Note: This aspect also applies to Japanese knotweed and phragmites (common reed) that propagate by rhizomes and/or runners. Spot-spraying (vs 'blanket') may take a season or two but results seem to compound, costs are reduced, and non-target plants aren't impaired as much. Just time your application right for the treatment's mechanism. It matters.

btw, always use a surfactant when mixing herbicides that don't include any. (most)
 
   / The challenge of Kudzu
  • Thread Starter
#47  
Although I would like to be able to use Tordon, my understand is that Tordon is a restricted herbicide in Tennessee for which I would have to take a course and get a license to use. Milestone may not be as effective as Tordon, but requires no applicator's license.

The time, work, difficulty and expense required to eradicate kudu is one of the reasons why landowners give up and let it spread.

Kuzdu grows like crazy during July and August here when the temps and humidity is the worst and I am least inclined to fight it.
 
   / The challenge of Kudzu #48  
Although I would like to be able to use Tordon, my understand is that Tordon is a restricted herbicide in Tennessee for which I would have to take a course and get a license to use. Milestone may not be as effective as Tordon, but requires no applicator's license.

The time, work, difficulty and expense required to eradicate kudu is one of the reasons why landowners give up and let it spread.

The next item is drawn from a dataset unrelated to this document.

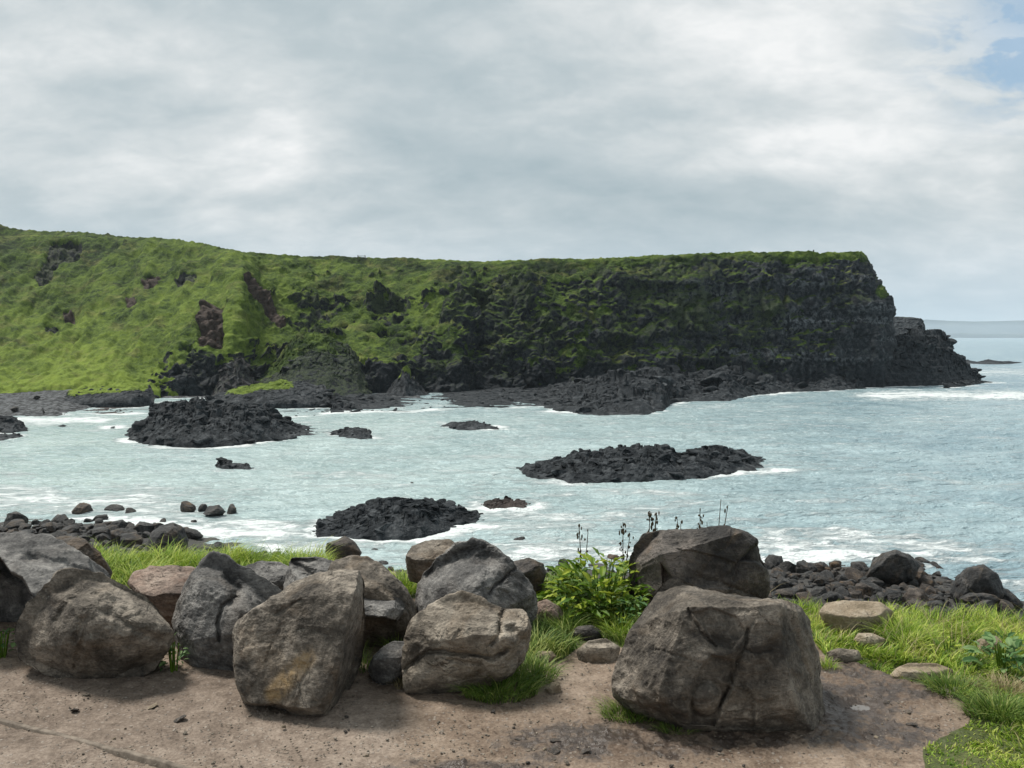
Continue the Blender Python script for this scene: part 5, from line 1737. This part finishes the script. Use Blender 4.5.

Kuzdu grows like crazy during July and August here when the temps and humidity is the worst and I am least inclined to fight it.
Tordon is restricted in all states. Several years ago I had a big vegetation project on my land. I went to the university cooperative extension service and asked for the self study materials for the farm/ranch personal use pesticide/herbicide license. They gave me the materials which I read over in one evening, then came in and took the test. About 15 minutes later, I was done and passed. I was issued a 4 year license for $25. The license restricted me to only buying and applying chemicals on my own property and no commercial applications. This is all I needed to buy the chemicals. The product worked great. Anyone who owns a bit of land and needs restricted use chemicals can contact their state’s cooperative extension agent and it’s a really simple process.
 
   / The challenge of Kudzu #49  
I think that is way too kind. Spreading farm-eating plants around the country without looking into the longer term effect is somewhere between criminal negligence and malfeasance in office. If you ever fought the scourge of autumn olives on a farm (and whizzed away the manpower and expense involved fighting them) you would have a different appreciation for the issue. There should be an expense restitution program (Ha Ha) rather than more of the same behavior. It happened too many times. You will not find a USDA admission that they even made these mistakes.

If you want to hear a scathing one-sided discussion, sit down on a porch with an old farmer and a helpless USDA employee who happened to attend the same family reunion !!
I don't think Kudzu could be considered a farm eating plant, it is easily controlled in a field where you can easily access all of it.

Also, I think autumn olive may be more of a nusaince in other places but here in SW Virginia it is not aggressive - the berries are delicious, and a good source of food for wildlife. Therefore I leave them alone. Tree of Heaven and horse nettle, on the other hand, can go to hell!